In the 1930’s, Wyler began a long, productive and sometimes stormy relationship with notorious producer Samuel Goldwyn. Though Wyler often had to fight the producer, the films he made for Goldwyn were striking. The first was THESE THREE (1936), which, although it had to jettison the lesbian theme of the Lillian Hellman play on which it was based, is a fine drama. Then came DODSWORTH (1936), a beautifully achieved work, with particularly fine performances by Walter Huston, Mary Astor, and Ruth Chatterton. It remains a potent examination of a disintegrating marriage more than 65 years after it was made.

Another of their collaborations, THE WESTERNER (1940), is a glittering black-and-white Western sparked by the vital interplay between Walter Brennan (as that most attractive of evil men, Judge Roy Bean) and the slow-speaking but quick-witted Gary Cooper. The scenes between Cooper and Brennan have an extraordinary naturalness.

Some commentators suggest the extensive use of deep-focus images in Wyler’s movies originates with the great photographer Gregg Toland. Toland worked on seven of Wyler’s eight films for Goldwyn, and undoubtedly his photography in them is superb. However, similar powerful diagonal, deep-focus compositions can be found in THE LETTER (1940), photographed by Tony Gaudio; and there are beautifully composed deep-focus staircase shots in THE HEIRESS (1949), photographed by Leo Tover, after Toland’s premature death.

The photography in THE GOOD FAIRY (1935) is even more telling. This rarely seen gem was released well before Wyler worked with Toland. A delightful comedy with a witty script by Preston Sturges, it is acted with comic grace by Margaret Sullavan, Herbert Marshall, Frank Morgan, and Reginald Owen. Photographed by Norbert Brodine, it is filled with deep-focus shots and Wyler’s trademark diagonal compositions—and it features a beautiful receding mirror shot (even more striking than that produced by Orson Welles and Toland, five years later, in CITIZEN KANE).

Wyler was married twice — once, briefly, to Margaret Sullavan, the star of THE GOOD FAIRY; then from October 23, 1938, until his death, to actress Margaret Tallichet, with whom he had five children.
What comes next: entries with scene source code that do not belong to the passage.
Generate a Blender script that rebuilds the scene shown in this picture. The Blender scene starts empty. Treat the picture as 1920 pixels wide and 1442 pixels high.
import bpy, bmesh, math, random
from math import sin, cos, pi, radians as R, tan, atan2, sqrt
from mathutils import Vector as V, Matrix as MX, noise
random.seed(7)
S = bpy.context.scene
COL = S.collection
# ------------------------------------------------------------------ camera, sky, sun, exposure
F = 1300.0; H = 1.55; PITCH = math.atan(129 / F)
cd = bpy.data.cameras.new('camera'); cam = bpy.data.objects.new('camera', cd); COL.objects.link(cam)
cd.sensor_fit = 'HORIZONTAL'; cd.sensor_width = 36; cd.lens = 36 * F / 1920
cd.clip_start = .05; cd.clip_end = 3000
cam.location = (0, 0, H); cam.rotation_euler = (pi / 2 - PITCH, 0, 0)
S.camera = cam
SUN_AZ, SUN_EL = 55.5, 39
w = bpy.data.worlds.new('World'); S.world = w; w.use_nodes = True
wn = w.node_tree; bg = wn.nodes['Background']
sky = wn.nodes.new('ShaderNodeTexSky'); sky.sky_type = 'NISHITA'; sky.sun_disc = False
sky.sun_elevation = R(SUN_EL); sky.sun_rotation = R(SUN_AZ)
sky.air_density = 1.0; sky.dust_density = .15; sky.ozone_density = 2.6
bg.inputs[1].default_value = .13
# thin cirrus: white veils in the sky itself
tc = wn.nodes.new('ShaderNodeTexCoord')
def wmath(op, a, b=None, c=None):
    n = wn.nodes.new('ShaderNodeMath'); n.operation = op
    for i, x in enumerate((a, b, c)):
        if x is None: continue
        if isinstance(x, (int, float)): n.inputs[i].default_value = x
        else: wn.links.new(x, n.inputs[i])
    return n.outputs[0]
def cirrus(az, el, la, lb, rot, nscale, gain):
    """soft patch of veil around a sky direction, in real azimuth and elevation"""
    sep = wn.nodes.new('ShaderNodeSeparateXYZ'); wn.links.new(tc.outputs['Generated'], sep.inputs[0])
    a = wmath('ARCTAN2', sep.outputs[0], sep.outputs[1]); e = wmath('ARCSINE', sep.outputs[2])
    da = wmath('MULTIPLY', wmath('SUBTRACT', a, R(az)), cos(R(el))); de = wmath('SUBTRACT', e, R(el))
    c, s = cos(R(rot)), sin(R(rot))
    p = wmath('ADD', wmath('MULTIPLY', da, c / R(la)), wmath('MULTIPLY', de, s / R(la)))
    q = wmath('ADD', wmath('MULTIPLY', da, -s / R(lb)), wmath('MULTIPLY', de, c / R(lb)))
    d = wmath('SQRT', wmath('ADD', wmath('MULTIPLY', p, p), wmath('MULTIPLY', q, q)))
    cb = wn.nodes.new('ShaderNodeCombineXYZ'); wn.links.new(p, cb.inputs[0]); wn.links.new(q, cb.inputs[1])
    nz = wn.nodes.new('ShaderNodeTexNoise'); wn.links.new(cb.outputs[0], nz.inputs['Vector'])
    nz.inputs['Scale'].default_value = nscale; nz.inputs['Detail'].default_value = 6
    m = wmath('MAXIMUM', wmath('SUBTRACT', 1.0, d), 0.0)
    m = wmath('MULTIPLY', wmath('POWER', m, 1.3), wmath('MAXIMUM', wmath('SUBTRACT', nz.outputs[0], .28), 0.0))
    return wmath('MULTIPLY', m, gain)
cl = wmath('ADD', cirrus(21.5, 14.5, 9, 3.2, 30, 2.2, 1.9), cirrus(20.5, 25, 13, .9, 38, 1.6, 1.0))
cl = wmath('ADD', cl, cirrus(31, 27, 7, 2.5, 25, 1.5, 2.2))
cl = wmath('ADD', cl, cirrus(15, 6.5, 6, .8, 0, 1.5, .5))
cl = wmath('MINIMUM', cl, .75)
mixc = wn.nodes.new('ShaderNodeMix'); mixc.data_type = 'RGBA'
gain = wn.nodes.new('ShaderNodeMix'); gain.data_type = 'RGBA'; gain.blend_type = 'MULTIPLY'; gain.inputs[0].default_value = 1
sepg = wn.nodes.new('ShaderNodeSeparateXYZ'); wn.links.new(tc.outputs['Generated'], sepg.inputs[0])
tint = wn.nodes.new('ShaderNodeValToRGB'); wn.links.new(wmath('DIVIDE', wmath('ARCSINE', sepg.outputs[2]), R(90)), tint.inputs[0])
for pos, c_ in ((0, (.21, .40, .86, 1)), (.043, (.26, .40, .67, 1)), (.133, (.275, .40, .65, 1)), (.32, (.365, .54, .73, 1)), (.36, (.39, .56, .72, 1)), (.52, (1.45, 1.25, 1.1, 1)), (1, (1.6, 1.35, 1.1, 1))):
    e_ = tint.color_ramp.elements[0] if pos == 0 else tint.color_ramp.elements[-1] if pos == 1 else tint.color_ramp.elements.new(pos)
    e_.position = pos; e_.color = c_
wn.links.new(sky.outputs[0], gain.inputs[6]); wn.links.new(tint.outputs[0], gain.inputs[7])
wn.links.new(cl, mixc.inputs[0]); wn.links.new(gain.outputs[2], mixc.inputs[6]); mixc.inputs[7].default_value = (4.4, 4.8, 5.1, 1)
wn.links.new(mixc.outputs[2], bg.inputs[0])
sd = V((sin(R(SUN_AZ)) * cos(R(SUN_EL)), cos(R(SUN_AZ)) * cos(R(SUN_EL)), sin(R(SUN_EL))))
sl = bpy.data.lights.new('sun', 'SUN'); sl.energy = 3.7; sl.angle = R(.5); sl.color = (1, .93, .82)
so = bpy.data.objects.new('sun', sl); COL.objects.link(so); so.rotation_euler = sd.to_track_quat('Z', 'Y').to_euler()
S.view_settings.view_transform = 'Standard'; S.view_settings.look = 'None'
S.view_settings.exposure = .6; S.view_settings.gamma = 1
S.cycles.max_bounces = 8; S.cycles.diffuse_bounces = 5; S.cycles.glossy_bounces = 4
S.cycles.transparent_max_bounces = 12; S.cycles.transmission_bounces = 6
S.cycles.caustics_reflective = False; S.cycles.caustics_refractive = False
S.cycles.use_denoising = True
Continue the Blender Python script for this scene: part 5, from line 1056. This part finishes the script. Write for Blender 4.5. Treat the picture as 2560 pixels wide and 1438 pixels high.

In the Goldwyn years, Wyler also made two non-Goldwyn movies. The first, JEZEBEL (1938), is built around Bette Davis’s bold, powerful, and, at times, subtle performance. The second, THE LETTER, has an even more powerful performance by Davis as she captures the underlying sexual desperation of an unfaithful wife. It also has a riveting opening sequence in which the still of a Malaysian night is shattered by the sound of a shot, and a man stumbles onto the veranda of a white house. The man is followed by Davis holding a gun. She keeps firing until there are no more bullets, and his body is still.